Mons. Rossini, vescovo di Pozzuoli, ben accetto ai nuovi Governanti francesi per le sue idee liberali, ottenne che la Giunta Ecclesiastica, incaricata di dirimemere la questione inerente alla giurisdizione del monte, fosse composta di due prelati di sua fiducia e di un magistrato puteolano, suo amico. Nel 1807 la sentenza della Giunta fu favorevole alla diocesi di Pozzuoli e così la chiesa del Monte, contro probabilmente la volontà degli stessi montesi, ne divenne parte integrante.
[1]Sotto l’imperatore Claudio, Miseno divenne una colonia distaccata da Cuma. In questa oltre al più oggi noto Capo Miseno, allora chiamato “Promontorius Miseni” era compreso anche il Monte, allora indicato come “Mons Misenum”.
Non c’e’ da meravigliarsi di ciò in quanto, come anche ricordato dall’abate Galani, il Misenum è l’intero promontorio naturale, di cui il Monte forma l’ammasso principale, che abbraccia tutta la piccola penisola rinchiusa tra il seno baiano e la palude Acherusia (Fusaro) anch’essa mare. Il promontorio di Miseno termina a tre punte: dei Penati a levante, di Fumo a ponente e di Miseno proprio ad austro.
[2] Come già detto in località Torre di Cappella, prima dell’avvento del Cristianesimo, vi era un tempio dedicato a Minerva sulle cui rovine fu costruito una chiesa cristiana.
[3] Questo stato di cose trova origine nel VII e VIII secolo a seguito delle incursioni barbariche che determinarono lo spopolamento della zone di Misenum. Allora fu soppressa la sede episcopale di Miseno e il territorio diocesano passò alla giurisdizione del vescovo di Napoli, mentre alcune attrezzature del Castrum Miseni venivano trasferiti sul Monte che per molto tempo continuò le funzioni e il ruolo.
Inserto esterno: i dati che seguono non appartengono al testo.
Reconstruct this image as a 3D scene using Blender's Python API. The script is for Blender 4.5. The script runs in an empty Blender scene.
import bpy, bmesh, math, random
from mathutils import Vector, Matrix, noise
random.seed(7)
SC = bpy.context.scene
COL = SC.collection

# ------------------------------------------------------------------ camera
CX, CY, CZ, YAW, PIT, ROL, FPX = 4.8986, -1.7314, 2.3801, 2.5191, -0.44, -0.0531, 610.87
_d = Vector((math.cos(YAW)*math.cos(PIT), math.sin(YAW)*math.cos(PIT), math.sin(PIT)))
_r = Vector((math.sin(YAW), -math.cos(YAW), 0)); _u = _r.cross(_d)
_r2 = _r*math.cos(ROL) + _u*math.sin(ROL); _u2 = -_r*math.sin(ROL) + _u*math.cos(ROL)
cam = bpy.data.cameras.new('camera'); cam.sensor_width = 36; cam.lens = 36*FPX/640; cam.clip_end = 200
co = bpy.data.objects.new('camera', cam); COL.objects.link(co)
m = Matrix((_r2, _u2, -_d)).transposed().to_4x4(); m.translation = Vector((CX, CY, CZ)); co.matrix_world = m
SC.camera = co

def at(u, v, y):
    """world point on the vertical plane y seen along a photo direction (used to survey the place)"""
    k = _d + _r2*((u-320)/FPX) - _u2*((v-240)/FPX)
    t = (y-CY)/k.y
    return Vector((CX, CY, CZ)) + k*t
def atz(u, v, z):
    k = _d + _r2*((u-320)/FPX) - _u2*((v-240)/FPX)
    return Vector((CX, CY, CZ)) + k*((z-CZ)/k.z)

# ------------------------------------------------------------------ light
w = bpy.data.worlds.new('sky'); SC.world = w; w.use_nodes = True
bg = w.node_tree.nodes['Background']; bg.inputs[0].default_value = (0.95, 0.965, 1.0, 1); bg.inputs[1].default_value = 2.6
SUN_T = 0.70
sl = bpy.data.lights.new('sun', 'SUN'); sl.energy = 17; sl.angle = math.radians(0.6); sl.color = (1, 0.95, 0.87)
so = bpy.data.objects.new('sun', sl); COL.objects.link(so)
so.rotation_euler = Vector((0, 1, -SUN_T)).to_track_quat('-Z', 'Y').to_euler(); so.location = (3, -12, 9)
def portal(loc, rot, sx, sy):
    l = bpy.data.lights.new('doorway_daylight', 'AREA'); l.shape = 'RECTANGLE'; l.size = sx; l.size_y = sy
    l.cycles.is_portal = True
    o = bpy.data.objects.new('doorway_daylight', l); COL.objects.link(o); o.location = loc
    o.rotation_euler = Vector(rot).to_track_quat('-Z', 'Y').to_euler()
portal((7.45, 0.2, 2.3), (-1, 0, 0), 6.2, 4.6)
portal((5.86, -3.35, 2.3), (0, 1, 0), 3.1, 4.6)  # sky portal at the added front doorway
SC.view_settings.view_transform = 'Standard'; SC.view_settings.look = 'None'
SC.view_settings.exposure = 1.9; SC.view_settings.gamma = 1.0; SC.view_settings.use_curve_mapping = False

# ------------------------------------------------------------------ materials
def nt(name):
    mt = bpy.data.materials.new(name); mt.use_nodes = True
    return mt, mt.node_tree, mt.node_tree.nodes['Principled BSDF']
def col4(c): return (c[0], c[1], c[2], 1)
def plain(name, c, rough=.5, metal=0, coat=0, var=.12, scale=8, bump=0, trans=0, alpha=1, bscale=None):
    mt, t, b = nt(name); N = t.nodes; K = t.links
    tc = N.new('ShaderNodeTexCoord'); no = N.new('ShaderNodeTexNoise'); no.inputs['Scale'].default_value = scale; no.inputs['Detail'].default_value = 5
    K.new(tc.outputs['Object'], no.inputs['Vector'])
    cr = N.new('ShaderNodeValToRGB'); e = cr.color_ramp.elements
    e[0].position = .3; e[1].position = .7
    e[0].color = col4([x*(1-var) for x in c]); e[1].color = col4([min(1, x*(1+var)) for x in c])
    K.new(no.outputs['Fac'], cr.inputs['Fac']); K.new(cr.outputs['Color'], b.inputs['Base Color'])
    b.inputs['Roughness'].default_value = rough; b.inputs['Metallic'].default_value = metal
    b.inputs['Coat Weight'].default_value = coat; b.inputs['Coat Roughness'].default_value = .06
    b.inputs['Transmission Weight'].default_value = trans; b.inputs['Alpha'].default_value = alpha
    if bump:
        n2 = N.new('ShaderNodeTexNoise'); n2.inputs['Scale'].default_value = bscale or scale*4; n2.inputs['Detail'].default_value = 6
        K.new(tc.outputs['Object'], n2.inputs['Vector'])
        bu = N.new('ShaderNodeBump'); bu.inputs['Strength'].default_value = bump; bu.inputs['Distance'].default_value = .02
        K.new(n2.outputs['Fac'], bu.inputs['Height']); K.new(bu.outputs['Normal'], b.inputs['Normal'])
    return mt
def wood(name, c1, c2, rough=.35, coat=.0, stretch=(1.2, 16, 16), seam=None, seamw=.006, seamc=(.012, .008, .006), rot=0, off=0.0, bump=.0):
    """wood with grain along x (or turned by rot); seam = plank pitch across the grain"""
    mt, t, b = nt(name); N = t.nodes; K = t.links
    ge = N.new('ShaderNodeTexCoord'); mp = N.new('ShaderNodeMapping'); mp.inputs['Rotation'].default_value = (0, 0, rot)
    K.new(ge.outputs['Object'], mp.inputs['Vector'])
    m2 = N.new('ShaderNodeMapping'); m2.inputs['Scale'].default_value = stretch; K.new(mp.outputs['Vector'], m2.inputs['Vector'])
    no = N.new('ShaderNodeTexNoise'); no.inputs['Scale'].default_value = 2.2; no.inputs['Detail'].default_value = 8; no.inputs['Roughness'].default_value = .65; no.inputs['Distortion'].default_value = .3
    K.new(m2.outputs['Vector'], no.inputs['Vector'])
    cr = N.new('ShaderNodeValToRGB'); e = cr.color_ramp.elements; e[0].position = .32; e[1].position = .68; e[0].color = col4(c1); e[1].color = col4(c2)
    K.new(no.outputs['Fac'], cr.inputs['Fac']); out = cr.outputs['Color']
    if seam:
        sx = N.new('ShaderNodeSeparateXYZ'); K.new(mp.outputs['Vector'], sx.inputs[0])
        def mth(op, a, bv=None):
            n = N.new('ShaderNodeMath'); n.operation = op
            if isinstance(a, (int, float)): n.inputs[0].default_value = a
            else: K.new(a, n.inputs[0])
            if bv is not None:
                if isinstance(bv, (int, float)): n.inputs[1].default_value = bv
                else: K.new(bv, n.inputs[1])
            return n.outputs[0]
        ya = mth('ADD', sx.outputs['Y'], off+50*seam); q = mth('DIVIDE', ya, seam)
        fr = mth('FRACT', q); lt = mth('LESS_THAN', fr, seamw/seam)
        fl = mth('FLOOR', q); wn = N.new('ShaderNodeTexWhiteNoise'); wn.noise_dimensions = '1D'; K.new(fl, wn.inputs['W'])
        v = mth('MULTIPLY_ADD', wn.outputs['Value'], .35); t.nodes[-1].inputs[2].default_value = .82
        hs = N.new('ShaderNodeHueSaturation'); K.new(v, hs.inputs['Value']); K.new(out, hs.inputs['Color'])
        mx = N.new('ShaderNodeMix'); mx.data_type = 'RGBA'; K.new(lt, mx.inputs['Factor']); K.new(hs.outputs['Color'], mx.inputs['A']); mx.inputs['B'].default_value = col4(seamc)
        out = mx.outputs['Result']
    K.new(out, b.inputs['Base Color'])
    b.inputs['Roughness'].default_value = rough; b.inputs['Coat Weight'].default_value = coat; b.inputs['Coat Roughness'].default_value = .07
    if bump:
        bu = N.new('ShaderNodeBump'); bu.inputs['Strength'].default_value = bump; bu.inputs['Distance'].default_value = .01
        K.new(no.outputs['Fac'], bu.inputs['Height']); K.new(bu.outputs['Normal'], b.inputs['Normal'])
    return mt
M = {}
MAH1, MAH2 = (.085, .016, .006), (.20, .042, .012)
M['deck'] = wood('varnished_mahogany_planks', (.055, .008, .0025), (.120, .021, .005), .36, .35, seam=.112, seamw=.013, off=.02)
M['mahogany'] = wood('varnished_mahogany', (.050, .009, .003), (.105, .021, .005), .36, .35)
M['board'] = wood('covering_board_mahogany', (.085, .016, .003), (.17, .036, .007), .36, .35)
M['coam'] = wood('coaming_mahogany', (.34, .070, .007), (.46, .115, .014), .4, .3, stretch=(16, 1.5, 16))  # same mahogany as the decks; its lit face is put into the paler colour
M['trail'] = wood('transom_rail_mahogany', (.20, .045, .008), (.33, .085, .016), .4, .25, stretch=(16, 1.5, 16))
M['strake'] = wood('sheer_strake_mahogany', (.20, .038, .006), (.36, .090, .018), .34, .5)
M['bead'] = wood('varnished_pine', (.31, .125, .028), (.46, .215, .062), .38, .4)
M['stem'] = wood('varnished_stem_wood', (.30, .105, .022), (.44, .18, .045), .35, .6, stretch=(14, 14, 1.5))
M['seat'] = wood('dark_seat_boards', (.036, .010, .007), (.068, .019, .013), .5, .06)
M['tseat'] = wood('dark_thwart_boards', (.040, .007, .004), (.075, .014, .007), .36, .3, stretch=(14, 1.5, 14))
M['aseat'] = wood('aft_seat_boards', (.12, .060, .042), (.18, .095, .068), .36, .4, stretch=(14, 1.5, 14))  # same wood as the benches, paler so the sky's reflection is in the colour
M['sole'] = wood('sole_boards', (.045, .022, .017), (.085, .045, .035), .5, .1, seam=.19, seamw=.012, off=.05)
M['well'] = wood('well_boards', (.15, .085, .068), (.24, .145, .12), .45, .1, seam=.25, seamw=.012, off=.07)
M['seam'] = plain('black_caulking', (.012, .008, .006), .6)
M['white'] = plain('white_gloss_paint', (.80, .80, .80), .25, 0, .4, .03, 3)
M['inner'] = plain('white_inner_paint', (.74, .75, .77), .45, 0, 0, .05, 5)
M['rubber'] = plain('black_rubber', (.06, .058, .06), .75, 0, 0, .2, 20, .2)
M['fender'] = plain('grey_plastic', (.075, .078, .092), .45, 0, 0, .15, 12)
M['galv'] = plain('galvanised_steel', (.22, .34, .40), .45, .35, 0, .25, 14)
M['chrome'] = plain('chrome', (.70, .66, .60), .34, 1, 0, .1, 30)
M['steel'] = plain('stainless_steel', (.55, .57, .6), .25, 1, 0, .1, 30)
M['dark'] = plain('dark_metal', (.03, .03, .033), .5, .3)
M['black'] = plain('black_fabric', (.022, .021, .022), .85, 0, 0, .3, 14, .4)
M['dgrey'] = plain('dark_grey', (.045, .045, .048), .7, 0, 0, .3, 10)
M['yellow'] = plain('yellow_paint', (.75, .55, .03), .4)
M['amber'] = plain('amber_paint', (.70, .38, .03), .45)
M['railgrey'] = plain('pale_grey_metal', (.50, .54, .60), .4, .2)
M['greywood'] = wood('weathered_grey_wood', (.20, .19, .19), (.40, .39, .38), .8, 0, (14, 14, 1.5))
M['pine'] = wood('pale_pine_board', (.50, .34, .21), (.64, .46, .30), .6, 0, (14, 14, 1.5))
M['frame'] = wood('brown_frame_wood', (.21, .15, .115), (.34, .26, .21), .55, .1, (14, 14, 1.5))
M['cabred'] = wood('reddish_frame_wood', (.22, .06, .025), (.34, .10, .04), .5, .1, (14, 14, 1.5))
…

Questo stato di cose fu riconosciuto nel 1195 da Enrico IV, padre di Federico II di Svevia. Questi confermò all’arcivescovo di Napoli i diritti sulle terre di Monte e Maremorto; anche a seguito di alcuni scontri tra quest’ultimo e la diocesi di Procida che rivaleva i diritti sulle terre di Miseno.
[4] Gli scontri, spesso non solo giuridici tra i coloni montesi e la diocesi di Pozzuoli cominciarono con il decreto di quest’ultima del 13 febbraio 1700, con il quale si assegnò alla parrocchia di S. Anna , tra gli altri, il territorio di Monte di Procida.
Molti coloni procidani però, continuarono a portarsi nella loro parrocchia di Procida per sposarsi cresimarsi e battezzare i loro neonati. Questo non faceva che inasprire ancora di più i rapporti tra i coloni e i parroci bacolesi, che sfociarono anche in eventi clamorosi, come l’annullamento di matrimoni celebrati nella parrocchia procidana. Per altre notizie vedi anche Gianni Race.